> [Given request]:
What follows is a listing to be transcribed exactly.

> [Stored data]:
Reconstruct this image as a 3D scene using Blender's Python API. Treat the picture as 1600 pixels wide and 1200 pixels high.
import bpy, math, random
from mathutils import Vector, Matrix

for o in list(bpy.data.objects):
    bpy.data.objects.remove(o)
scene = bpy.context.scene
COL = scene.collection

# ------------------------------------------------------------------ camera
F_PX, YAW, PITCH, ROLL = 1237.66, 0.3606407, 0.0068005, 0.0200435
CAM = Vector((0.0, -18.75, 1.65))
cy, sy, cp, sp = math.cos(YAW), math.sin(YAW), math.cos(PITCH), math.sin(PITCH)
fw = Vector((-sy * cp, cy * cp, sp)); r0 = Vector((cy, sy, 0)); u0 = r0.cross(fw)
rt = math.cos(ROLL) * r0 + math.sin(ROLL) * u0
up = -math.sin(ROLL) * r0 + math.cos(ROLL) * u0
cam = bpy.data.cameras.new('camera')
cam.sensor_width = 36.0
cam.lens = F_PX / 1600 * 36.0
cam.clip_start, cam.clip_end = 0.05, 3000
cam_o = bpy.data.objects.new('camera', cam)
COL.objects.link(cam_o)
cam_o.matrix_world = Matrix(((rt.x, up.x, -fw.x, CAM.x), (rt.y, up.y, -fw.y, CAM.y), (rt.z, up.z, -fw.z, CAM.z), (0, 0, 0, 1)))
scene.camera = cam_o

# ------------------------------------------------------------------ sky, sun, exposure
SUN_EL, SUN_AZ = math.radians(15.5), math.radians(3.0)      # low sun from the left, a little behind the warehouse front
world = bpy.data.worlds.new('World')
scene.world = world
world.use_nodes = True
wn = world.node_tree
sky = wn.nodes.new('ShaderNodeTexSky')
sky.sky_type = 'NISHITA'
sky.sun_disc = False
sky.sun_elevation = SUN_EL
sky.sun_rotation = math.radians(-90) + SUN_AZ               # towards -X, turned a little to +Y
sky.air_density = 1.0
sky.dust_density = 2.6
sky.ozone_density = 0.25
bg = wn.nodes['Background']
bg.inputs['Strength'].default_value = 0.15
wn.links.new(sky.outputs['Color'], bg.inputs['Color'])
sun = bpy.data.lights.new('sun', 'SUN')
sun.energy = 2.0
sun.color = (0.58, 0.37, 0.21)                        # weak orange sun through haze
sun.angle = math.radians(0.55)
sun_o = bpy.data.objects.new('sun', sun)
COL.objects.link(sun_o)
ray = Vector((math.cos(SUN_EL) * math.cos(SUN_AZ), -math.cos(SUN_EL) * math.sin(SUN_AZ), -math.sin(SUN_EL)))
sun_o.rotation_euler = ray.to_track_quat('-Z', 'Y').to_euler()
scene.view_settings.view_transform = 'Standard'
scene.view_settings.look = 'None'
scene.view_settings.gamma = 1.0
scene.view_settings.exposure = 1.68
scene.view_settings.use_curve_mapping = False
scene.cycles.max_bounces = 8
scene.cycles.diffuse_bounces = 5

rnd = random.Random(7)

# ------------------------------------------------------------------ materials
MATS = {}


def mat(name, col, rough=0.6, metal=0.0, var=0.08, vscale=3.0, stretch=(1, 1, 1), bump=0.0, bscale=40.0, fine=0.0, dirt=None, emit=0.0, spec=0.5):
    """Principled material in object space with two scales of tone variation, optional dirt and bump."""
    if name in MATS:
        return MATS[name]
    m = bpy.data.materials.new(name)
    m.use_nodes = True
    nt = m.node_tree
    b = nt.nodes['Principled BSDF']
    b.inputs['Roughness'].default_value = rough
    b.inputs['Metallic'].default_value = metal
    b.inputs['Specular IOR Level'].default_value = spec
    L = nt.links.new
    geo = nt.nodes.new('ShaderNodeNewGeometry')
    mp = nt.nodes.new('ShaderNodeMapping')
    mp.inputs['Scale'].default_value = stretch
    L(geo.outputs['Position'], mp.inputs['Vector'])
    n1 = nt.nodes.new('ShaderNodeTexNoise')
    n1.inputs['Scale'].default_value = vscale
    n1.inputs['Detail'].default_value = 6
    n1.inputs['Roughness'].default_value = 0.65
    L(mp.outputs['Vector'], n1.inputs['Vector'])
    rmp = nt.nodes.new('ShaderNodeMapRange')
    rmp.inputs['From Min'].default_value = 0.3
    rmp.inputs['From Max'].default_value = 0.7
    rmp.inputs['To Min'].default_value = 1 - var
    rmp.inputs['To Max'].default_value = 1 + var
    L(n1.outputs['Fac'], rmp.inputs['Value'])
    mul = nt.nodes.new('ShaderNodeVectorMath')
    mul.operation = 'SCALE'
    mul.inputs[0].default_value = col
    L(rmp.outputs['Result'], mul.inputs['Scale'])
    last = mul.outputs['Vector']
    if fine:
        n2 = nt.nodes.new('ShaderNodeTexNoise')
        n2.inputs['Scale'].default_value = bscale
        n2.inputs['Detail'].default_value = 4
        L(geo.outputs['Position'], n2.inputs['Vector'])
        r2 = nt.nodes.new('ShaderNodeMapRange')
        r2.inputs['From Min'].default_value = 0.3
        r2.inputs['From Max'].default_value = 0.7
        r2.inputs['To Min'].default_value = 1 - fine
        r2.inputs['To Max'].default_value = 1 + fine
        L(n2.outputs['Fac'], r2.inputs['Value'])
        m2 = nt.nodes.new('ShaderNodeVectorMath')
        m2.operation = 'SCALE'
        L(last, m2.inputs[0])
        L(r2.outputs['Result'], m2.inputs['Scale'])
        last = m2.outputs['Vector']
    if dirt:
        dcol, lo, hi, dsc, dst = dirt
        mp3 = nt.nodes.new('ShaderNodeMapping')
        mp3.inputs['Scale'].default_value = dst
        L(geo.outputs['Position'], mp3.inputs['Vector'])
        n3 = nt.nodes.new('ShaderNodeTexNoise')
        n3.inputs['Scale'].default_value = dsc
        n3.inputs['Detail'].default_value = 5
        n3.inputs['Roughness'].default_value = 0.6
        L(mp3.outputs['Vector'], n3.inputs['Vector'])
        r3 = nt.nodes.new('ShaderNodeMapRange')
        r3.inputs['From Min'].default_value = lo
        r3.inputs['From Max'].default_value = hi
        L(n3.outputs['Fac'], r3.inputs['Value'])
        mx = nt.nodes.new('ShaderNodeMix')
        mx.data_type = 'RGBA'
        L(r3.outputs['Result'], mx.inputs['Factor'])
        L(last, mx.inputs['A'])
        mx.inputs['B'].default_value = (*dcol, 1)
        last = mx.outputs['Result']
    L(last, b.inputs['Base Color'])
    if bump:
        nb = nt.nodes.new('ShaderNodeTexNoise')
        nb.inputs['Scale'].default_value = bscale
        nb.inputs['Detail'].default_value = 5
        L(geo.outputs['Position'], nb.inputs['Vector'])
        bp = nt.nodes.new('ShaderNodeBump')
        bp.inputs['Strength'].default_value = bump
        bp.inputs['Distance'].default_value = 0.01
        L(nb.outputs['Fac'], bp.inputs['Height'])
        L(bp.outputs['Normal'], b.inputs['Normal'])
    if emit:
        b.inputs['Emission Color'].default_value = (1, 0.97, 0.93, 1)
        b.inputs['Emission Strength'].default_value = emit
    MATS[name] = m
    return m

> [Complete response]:
Reconstruct this image as a 3D scene using Blender's Python API. Treat the picture as 1600 pixels wide and 1200 pixels high.
import bpy, math, random
from mathutils import Vector, Matrix

for o in list(bpy.data.objects):
    bpy.data.objects.remove(o)
scene = bpy.context.scene
COL = scene.collection

# ------------------------------------------------------------------ camera
F_PX, YAW, PITCH, ROLL = 1237.66, 0.3606407, 0.0068005, 0.0200435
CAM = Vector((0.0, -18.75, 1.65))
cy, sy, cp, sp = math.cos(YAW), math.sin(YAW), math.cos(PITCH), math.sin(PITCH)
fw = Vector((-sy * cp, cy * cp, sp)); r0 = Vector((cy, sy, 0)); u0 = r0.cross(fw)
rt = math.cos(ROLL) * r0 + math.sin(ROLL) * u0
up = -math.sin(ROLL) * r0 + math.cos(ROLL) * u0
cam = bpy.data.cameras.new('camera')
cam.sensor_width = 36.0
cam.lens = F_PX / 1600 * 36.0
cam.clip_start, cam.clip_end = 0.05, 3000
cam_o = bpy.data.objects.new('camera', cam)
COL.objects.link(cam_o)
cam_o.matrix_world = Matrix(((rt.x, up.x, -fw.x, CAM.x), (rt.y, up.y, -fw.y, CAM.y), (rt.z, up.z, -fw.z, CAM.z), (0, 0, 0, 1)))
scene.camera = cam_o

# ------------------------------------------------------------------ sky, sun, exposure
SUN_EL, SUN_AZ = math.radians(15.5), math.radians(3.0)      # low sun from the left, a little behind the warehouse front
world = bpy.data.worlds.new('World')
scene.world = world
world.use_nodes = True
wn = world.node_tree
sky = wn.nodes.new('ShaderNodeTexSky')
sky.sky_type = 'NISHITA'
sky.sun_disc = False
sky.sun_elevation = SUN_EL
sky.sun_rotation = math.radians(-90) + SUN_AZ               # towards -X, turned a little to +Y
sky.air_density = 1.0
sky.dust_density = 2.6
sky.ozone_density = 0.25
bg = wn.nodes['Background']
bg.inputs['Strength'].default_value = 0.15
wn.links.new(sky.outputs['Color'], bg.inputs['Color'])
sun = bpy.data.lights.new('sun', 'SUN')
sun.energy = 2.0
sun.color = (0.58, 0.37, 0.21)                        # weak orange sun through haze
sun.angle = math.radians(0.55)
sun_o = bpy.data.objects.new('sun', sun)
COL.objects.link(sun_o)
ray = Vector((math.cos(SUN_EL) * math.cos(SUN_AZ), -math.cos(SUN_EL) * math.sin(SUN_AZ), -math.sin(SUN_EL)))
sun_o.rotation_euler = ray.to_track_quat('-Z', 'Y').to_euler()
scene.view_settings.view_transform = 'Standard'
scene.view_settings.look = 'None'
scene.view_settings.gamma = 1.0
scene.view_settings.exposure = 1.68
scene.view_settings.use_curve_mapping = False
scene.cycles.max_bounces = 8
scene.cycles.diffuse_bounces = 5

rnd = random.Random(7)

# ------------------------------------------------------------------ materials
MATS = {}


def mat(name, col, rough=0.6, metal=0.0, var=0.08, vscale=3.0, stretch=(1, 1, 1), bump=0.0, bscale=40.0, fine=0.0, dirt=None, emit=0.0, spec=0.5):
    """Principled material in object space with two scales of tone variation, optional dirt and bump."""
    if name in MATS:
        return MATS[name]
    m = bpy.data.materials.new(name)
    m.use_nodes = True
    nt = m.node_tree
    b = nt.nodes['Principled BSDF']
    b.inputs['Roughness'].default_value = rough
    b.inputs['Metallic'].default_value = metal
    b.inputs['Specular IOR Level'].default_value = spec
    L = nt.links.new
    geo = nt.nodes.new('ShaderNodeNewGeometry')
    mp = nt.nodes.new('ShaderNodeMapping')
    mp.inputs['Scale'].default_value = stretch
    L(geo.outputs['Position'], mp.inputs['Vector'])
    n1 = nt.nodes.new('ShaderNodeTexNoise')
    n1.inputs['Scale'].default_value = vscale
    n1.inputs['Detail'].default_value = 6
    n1.inputs['Roughness'].default_value = 0.65
    L(mp.outputs['Vector'], n1.inputs['Vector'])
    rmp = nt.nodes.new('ShaderNodeMapRange')
    rmp.inputs['From Min'].default_value = 0.3
    rmp.inputs['From Max'].default_value = 0.7
    rmp.inputs['To Min'].default_value = 1 - var
    rmp.inputs['To Max'].default_value = 1 + var
    L(n1.outputs['Fac'], rmp.inputs['Value'])
    mul = nt.nodes.new('ShaderNodeVectorMath')
    mul.operation = 'SCALE'
    mul.inputs[0].default_value = col
    L(rmp.outputs['Result'], mul.inputs['Scale'])
    last = mul.outputs['Vector']
    if fine:
        n2 = nt.nodes.new('ShaderNodeTexNoise')
        n2.inputs['Scale'].default_value = bscale
        n2.inputs['Detail'].default_value = 4
        L(geo.outputs['Position'], n2.inputs['Vector'])
        r2 = nt.nodes.new('ShaderNodeMapRange')
        r2.inputs['From Min'].default_value = 0.3
        r2.inputs['From Max'].default_value = 0.7
        r2.inputs['To Min'].default_value = 1 - fine
        r2.inputs['To Max'].default_value = 1 + fine
        L(n2.outputs['Fac'], r2.inputs['Value'])
        m2 = nt.nodes.new('ShaderNodeVectorMath')
        m2.operation = 'SCALE'
        L(last, m2.inputs[0])
        L(r2.outputs['Result'], m2.inputs['Scale'])
        last = m2.outputs['Vector']
    if dirt:
        dcol, lo, hi, dsc, dst = dirt
        mp3 = nt.nodes.new('ShaderNodeMapping')
        mp3.inputs['Scale'].default_value = dst
        L(geo.outputs['Position'], mp3.inputs['Vector'])
        n3 = nt.nodes.new('ShaderNodeTexNoise')
        n3.inputs['Scale'].default_value = dsc
        n3.inputs['Detail'].default_value = 5
        n3.inputs['Roughness'].default_value = 0.6
        L(mp3.outputs['Vector'], n3.inputs['Vector'])
        r3 = nt.nodes.new('ShaderNodeMapRange')
        r3.inputs['From Min'].default_value = lo
        r3.inputs['From Max'].default_value = hi
        L(n3.outputs['Fac'], r3.inputs['Value'])
        mx = nt.nodes.new('ShaderNodeMix')
        mx.data_type = 'RGBA'
        L(r3.outputs['Result'], mx.inputs['Factor'])
        L(last, mx.inputs['A'])
        mx.inputs['B'].default_value = (*dcol, 1)
        last = mx.outputs['Result']
    L(last, b.inputs['Base Color'])
    if bump:
        nb = nt.nodes.new('ShaderNodeTexNoise')
        nb.inputs['Scale'].default_value = bscale
        nb.inputs['Detail'].default_value = 5
        L(geo.outputs['Position'], nb.inputs['Vector'])
        bp = nt.nodes.new('ShaderNodeBump')
        bp.inputs['Strength'].default_value = bump
        bp.inputs['Distance'].default_value = 0.01
        L(nb.outputs['Fac'], bp.inputs['Height'])
        L(bp.outputs['Normal'], b.inputs['Normal'])
    if emit:
        b.inputs['Emission Color'].default_value = (1, 0.97, 0.93, 1)
        b.inputs['Emission Strength'].default_value = emit
    MATS[name] = m
    return m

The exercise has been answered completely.